Rising Rates. “Banks should position for moderate hikes and a slower pace of hikes than the Fed predicts,” recommends Wiley. Rather than just using uniform bank performance reports or a local peer group, check your bond portfolio against a well-defined national peer group of banks with similar growth rates, loan deposit rates, and liquidity needs.

Deposits. Banks tend to overestimate what portion of their deposits are core deposits. Consider buying/gathering more core deposits than you think you need.

Mergers and Acquisitions. Don’t wait, sell now! Optimism and confidence are at 10-year highs—if you are planning on selling sometime in the next three years, today is better than tomorrow.

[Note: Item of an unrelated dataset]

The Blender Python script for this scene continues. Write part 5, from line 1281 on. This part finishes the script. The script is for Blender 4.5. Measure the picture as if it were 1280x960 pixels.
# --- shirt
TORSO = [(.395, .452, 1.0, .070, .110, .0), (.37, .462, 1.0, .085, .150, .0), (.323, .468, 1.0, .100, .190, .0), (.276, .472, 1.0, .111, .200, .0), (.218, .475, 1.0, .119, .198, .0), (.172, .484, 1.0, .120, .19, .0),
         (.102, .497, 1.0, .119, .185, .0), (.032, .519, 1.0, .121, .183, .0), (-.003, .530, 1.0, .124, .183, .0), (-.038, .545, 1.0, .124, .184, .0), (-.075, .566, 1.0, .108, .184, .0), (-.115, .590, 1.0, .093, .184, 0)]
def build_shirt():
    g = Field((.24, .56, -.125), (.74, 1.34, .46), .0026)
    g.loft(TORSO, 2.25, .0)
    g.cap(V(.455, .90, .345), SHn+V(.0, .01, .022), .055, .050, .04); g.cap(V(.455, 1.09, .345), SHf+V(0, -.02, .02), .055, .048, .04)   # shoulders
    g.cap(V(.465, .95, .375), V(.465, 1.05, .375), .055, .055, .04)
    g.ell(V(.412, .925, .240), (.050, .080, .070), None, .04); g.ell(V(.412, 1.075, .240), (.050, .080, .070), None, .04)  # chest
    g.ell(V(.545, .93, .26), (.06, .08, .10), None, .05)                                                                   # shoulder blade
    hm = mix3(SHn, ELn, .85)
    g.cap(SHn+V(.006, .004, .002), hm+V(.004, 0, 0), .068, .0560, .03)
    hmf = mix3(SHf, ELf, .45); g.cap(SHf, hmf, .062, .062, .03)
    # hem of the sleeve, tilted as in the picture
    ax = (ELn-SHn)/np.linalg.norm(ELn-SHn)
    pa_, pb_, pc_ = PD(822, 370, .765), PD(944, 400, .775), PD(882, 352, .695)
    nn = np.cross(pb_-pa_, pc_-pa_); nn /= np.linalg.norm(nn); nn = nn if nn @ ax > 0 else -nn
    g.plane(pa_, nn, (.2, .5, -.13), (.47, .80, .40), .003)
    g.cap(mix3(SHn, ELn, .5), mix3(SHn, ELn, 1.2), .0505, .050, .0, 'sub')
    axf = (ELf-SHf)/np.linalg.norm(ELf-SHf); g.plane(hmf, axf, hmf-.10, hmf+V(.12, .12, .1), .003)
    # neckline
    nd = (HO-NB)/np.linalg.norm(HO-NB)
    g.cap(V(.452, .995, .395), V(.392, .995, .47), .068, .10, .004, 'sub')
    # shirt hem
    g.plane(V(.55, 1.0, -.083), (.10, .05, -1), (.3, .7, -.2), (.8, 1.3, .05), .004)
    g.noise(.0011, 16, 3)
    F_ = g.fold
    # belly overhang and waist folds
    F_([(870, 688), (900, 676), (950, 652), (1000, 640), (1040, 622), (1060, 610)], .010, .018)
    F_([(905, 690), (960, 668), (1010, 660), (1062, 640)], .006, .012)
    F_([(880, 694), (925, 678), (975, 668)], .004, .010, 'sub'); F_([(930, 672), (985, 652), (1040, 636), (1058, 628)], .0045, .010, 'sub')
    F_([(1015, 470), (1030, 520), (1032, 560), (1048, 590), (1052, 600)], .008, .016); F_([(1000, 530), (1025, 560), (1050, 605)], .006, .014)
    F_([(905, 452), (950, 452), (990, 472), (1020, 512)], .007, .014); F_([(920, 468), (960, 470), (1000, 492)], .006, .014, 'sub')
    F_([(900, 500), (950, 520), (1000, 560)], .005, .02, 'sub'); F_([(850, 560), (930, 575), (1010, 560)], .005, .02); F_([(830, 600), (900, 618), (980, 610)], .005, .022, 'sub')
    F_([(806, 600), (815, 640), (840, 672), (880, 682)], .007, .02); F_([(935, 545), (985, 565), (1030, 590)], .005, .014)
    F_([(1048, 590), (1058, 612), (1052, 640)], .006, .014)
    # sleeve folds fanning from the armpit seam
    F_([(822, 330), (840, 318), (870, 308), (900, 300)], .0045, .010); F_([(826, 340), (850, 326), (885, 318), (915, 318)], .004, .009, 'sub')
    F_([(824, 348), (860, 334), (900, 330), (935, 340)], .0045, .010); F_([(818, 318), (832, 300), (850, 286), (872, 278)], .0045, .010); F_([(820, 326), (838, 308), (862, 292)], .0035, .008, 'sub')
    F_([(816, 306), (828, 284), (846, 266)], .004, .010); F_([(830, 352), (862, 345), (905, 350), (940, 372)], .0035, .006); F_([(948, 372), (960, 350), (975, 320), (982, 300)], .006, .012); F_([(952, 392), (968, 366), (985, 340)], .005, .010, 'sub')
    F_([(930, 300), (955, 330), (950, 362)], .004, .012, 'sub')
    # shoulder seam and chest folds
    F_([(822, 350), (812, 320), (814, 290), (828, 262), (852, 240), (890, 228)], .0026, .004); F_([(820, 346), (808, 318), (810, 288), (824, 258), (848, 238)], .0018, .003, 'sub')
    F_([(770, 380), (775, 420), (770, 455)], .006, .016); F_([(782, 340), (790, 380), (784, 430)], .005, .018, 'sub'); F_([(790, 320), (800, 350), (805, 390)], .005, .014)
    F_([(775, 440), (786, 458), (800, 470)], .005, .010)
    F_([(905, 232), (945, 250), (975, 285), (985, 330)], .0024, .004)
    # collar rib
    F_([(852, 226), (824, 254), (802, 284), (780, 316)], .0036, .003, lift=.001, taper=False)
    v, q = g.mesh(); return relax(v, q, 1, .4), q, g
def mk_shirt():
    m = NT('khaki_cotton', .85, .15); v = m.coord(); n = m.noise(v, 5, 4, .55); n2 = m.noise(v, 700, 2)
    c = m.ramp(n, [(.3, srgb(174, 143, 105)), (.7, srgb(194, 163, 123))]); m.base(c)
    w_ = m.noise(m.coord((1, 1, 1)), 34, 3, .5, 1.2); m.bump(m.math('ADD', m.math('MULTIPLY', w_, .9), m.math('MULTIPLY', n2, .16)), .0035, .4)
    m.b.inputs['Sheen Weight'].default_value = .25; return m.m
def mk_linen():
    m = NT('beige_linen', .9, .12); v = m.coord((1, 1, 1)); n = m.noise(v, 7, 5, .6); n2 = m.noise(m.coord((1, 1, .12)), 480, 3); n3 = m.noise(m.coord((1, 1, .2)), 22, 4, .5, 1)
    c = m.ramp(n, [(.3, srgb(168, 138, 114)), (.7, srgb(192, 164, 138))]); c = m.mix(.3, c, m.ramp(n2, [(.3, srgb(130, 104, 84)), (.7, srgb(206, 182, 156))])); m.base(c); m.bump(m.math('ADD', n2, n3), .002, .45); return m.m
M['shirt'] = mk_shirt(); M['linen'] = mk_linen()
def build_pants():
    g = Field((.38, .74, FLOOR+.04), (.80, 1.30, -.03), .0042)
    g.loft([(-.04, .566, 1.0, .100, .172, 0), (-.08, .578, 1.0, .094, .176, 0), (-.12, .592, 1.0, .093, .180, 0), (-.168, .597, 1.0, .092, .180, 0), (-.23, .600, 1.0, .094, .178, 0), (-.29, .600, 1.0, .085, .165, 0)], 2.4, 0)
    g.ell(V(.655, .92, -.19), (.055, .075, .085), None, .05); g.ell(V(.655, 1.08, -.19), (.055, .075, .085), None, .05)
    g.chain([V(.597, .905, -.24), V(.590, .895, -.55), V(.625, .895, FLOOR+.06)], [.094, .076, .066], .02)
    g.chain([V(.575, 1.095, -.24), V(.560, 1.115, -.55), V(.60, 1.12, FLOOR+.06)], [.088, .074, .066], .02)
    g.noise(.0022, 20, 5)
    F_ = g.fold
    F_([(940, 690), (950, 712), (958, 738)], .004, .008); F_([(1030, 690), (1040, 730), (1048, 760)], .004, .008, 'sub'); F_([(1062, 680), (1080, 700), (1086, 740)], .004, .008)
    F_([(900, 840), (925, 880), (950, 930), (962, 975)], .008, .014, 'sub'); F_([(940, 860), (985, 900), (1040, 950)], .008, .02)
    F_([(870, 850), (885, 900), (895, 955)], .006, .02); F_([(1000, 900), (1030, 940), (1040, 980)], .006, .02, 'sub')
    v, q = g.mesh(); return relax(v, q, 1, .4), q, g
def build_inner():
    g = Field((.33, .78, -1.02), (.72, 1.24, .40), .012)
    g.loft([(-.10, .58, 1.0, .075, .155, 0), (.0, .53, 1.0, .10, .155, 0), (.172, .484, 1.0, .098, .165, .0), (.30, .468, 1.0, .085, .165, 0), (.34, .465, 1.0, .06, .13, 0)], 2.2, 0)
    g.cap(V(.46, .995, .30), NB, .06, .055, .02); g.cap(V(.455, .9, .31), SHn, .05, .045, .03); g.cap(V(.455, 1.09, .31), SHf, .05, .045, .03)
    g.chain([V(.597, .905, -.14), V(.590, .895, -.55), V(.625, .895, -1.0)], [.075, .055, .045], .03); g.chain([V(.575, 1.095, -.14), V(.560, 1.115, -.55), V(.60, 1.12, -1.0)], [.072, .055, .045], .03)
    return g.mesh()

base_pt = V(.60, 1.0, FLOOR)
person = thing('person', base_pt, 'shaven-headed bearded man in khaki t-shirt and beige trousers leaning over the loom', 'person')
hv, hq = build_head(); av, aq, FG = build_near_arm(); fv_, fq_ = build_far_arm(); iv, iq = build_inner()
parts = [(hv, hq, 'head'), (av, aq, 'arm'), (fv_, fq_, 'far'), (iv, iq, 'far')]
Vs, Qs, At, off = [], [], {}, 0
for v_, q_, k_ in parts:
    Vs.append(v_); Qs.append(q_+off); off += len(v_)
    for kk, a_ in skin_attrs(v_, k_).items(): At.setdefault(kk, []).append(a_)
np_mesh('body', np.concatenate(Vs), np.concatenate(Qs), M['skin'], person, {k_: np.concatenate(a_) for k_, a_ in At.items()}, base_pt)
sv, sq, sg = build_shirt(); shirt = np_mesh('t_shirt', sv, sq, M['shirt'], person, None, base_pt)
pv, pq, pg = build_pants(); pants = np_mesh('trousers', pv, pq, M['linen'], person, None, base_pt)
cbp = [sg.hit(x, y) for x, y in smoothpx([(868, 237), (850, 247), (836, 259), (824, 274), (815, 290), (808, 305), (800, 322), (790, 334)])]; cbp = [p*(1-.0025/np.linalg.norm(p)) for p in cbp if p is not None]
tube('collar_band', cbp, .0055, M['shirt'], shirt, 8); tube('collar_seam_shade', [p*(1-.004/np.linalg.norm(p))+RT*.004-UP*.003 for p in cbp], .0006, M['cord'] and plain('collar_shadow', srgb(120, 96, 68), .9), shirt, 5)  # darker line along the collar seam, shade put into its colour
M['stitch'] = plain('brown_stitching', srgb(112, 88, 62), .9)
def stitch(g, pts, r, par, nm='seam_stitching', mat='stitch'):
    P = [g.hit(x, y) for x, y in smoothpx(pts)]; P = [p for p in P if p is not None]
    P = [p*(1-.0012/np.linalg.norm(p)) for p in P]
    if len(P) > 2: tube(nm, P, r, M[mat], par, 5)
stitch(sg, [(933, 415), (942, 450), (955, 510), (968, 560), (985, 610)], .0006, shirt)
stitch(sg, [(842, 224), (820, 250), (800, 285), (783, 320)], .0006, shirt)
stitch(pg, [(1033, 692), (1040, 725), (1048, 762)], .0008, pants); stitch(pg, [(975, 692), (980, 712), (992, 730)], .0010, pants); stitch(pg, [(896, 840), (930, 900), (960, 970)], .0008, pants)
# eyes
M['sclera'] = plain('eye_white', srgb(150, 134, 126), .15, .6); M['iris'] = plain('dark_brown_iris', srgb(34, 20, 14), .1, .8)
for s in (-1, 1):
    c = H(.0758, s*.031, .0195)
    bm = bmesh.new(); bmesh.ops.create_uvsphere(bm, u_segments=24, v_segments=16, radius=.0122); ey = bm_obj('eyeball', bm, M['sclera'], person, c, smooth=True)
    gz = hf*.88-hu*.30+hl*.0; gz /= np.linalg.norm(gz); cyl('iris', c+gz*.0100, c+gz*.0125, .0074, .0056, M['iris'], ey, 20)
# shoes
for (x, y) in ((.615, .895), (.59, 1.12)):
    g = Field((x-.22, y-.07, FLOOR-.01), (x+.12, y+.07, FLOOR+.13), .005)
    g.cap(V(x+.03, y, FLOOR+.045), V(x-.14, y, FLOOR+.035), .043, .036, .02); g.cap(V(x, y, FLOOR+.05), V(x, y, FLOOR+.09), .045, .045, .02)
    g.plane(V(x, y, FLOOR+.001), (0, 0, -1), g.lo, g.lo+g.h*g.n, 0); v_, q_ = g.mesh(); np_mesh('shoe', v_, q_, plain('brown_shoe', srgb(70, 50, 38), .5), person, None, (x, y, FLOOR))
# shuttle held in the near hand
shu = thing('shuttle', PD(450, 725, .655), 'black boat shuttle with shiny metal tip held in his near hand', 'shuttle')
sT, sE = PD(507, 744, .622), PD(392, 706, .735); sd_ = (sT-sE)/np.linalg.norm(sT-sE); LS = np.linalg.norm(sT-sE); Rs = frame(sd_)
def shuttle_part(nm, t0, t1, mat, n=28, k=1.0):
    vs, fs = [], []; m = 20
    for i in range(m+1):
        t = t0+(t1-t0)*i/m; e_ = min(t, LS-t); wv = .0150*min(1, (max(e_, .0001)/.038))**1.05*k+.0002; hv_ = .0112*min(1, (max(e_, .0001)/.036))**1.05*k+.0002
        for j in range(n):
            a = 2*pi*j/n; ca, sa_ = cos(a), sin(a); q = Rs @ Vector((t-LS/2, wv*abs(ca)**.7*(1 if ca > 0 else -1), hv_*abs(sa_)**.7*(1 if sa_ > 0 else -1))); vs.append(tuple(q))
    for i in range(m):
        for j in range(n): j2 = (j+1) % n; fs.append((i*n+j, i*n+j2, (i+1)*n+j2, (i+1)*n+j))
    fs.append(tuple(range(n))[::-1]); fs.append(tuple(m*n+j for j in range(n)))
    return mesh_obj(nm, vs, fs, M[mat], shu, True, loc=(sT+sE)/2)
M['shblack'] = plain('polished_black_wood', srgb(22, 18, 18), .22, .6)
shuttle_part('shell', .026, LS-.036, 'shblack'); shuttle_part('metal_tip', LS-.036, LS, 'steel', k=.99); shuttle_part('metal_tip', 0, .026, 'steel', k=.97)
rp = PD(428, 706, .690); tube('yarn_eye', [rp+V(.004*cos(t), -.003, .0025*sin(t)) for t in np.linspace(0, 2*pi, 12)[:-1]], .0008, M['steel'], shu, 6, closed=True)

Get Capital While You Still Can. Investors, while perhaps overconfident, want to invest in banks right now—so let them.

Real Estate Carries Risk. With the rapid growth of online retailers, store retailers are often overextended. Commercial real estate investment is viewed more often these days as a high risk investment.

Beware of Relying on Credit Scores. Credit scores are often a deficient measure of a consumer’s risk. Look for additional indicators—be wary of putting confidence in credit scores alone.

Get Ahead of Your Risks. Growing areas of risk include cyber-crime, 401(k) plans, and wealth management—educate yourself on the issues facing these areas and take steps to mitigate your risk.

Marketing. Technology is booming—be sure to invest in digital marketing for computers and mobile devices.

Millennials. This generation holds very different ideas about jobs and work than their parents. Educate yourself about their views and expectations in order to learn how best to utilize and recruit younger workers.